The American Trust and Savings branch at 10th and L in Sacramento once had three painted panels by Sheets — were these of the same them, or different? And who created the design for these works, and how did they relate to the Home Savings commission, the same year, which moved from a general and abstract history of finance and California life to the kind of specific history you see here?

I have tried the Sheets Archives without much information, and the Wells Fargo history center without getting a response; ideas and tips welcomed! I do think these remarkable prints hold a key window into the choice of historical scenes for the Home Savings buildings.

Millard Sheets, The Panorama of Today in Northern California, for American Trust Company of San Francisco, 1954

Millard Sheets, The Panorama of Today in Northern California, for American Trust Company of San Francisco, 1954

Millard Sheets Week: Hiding in Plain Sight at Manchester and Sepulveda

Bill Megaw and Millard Sheets Studio, sculpture for bank, before 1975

Albert Stewart, Bill Megaw and Millard Sheets Studio, “Horse and Man” sculpture for United Savings Bank, Manchester and Sepulveda, 1957

Hello! Curbed LA has been posting great materials for their Millard Sheets Week, drawing on this blog, the L.A. Conservancy tour last March, and their reporting. Great stuff, and welcome to their readers!

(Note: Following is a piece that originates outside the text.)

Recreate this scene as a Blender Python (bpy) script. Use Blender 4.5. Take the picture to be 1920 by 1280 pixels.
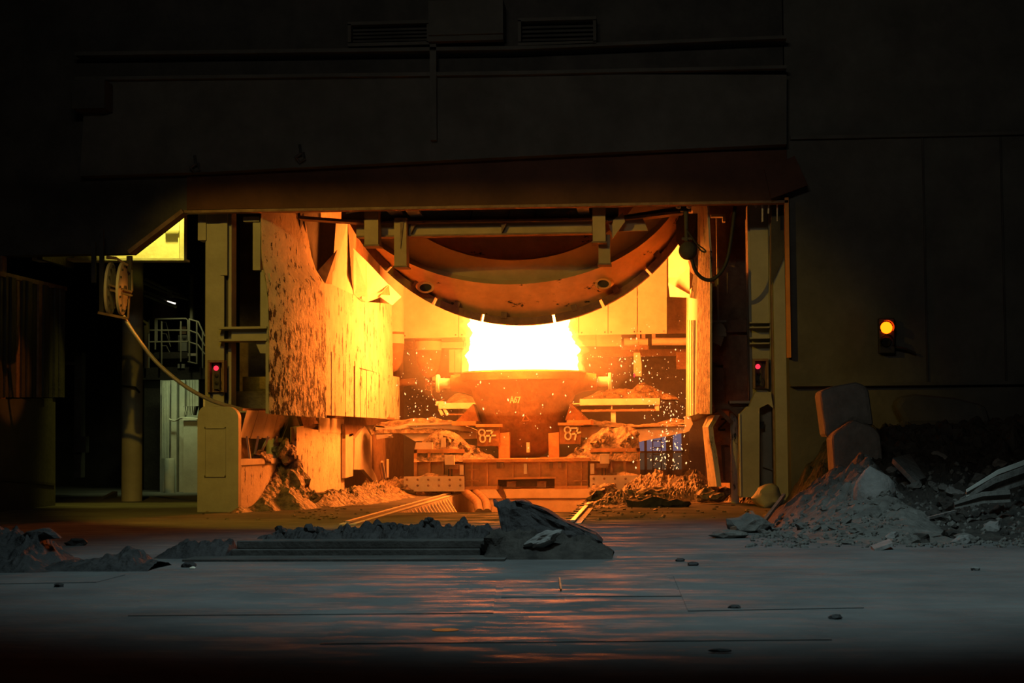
import bpy, bmesh, math, random
from mathutils import Vector, Matrix, noise
S = bpy.context.scene
COL = S.collection
for o in list(bpy.data.objects): bpy.data.objects.remove(o)

# ---------------------------------------------------------------- camera
F = 3200.0                      # focal length in pixels of the 1920 x 1280 frame
CAM = Vector((0, 0, 1.7))
yc = Vector(((1221-960)/F, -(818-640)/F, -1)).normalized()        # world +Y in camera axes
z0 = Vector((-0.012, 1, 0)); zc = (z0 - yc*z0.dot(yc)).normalized()
xc = yc.cross(zc)
R = Matrix((xc, yc, zc))        # camera -> world
cam = bpy.data.objects.new('camera', bpy.data.cameras.new('camera')); COL.objects.link(cam)
cam.matrix_world = Matrix.Translation(CAM) @ R.to_4x4()
cam.data.sensor_width = 36; cam.data.lens = 36*F/1920; cam.data.clip_end = 400
cam.data.dof.use_dof = True; cam.data.dof.focus_distance = 46; cam.data.dof.aperture_fstop = 3.5
S.camera = cam
# ---------------------------------------------------------------- world, lights, exposure
S.view_settings.view_transform = 'Standard'; S.view_settings.look = 'None'
S.view_settings.gamma = 1; S.view_settings.exposure = 0; S.view_settings.use_curve_mapping = False
W = bpy.data.worlds.new('world'); S.world = W; W.use_nodes = True
W.node_tree.nodes['Background'].inputs[0].default_value = (.5, .6, .65, 1)
W.node_tree.nodes['Background'].inputs[1].default_value = .0016
def area(name, loc, aim, size, power, color, spread=180):
    l = bpy.data.lights.new(name, 'AREA'); l.shape = 'RECTANGLE'; l.size, l.size_y = size
    l.energy = power; l.color = color; l.spread = math.radians(spread)
    o = bpy.data.objects.new(name, l); COL.objects.link(o); o.location = loc
    o.rotation_euler = (Vector(aim)-Vector(loc)).to_track_quat('-Z', 'Y').to_euler(); return o
def spot(name, loc, aim, deg, blend, power, color, rad=.3):
    l = bpy.data.lights.new(name, 'SPOT'); l.spot_size = math.radians(deg); l.spot_blend = blend
    l.energy = power; l.color = color; l.shadow_soft_size = rad
    o = bpy.data.objects.new(name, l); COL.objects.link(o); o.location = loc
    o.rotation_euler = (Vector(aim)-Vector(loc)).to_track_quat('-Z', 'Y').to_euler(); return o
FLAME = 88.0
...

I am back to teaching at UTEP and so back and forth from LAX a bunch again. And so I have had occasion to visit this Millard Sheets Studio sculpture, originally commissioned for United Financial (or Imperial Bank — see below), and to observe it odd bedfellows on the corner of Manchester and Sepulveda.

From the Sheets Papers, it seems the sculpture is of marble, and is credited to Bill Megaw. (UPDATE: The commission is listed in the Albert Stewart memorial volume as “Horse and Man,” 1957.) It reflects, to me, the pose in George Caleb Bingham’s Daniel Boone Escorting Settlers through the Cumberland Gap and some pioneer sculptures around the country, as well as Lawrence Tenney Stevens’s Monument to Young Farmers which I just saw again, along with Tony Sheets and his wonderful exhibit at the L.A. County Fair. According to the correspondence from 1975 between Sheets and Kenneth Childs, once a Home Savings executive, it is marble, and by Bill Megaw. BGuilt for United Savings Bank, there was an effort to move it for Imperial Bank. Clearly, it stayed in place!

Bank sculpture and its current setting, 2012

Bank sculpture and its current setting, Manchester and Sepulveda, 2012

It is also a reminder of how many projects the Sheets Studio did. S. David Underwood, the subject of some upcoming posts, was the primary Sheets Studio architect, and with Rufus Turner and others they worked on Home Savings, but also on interiors, remodels, and other buildings that sometimes showed the same style–and sometimes were completely different. In the “definitive list,” which needs updating, there are lots of occasions where the Sheets Studio did a mosaic, or ordered furniture, or something, and so many traces of their influence on Mid-Century Modern art and architecture  hiding around town–or already lost.

More examples in the weeks to come, but just one here: late in life, Millard Sheets provided a video oral history for Home Savings at his home in Gualala, taped by a time led by George Underwood. In that account, he mentions that Howard Ahmanson contacted him about the Home Savings work after seeing a March 22, 1953, article in the L.A. Times about Sheets’s work for Pacific Clay Products, at 4th and Bixel, which helps date their collaboration. The building is now the offices of the Children’s Home Society of California, and I don’t think the interior or exterior show influence of Sheets’s work — if so, let me know! — but it did launch a legendary partnership. And that is the most prominent of the ways the Sheets Studio work is hiding all around us.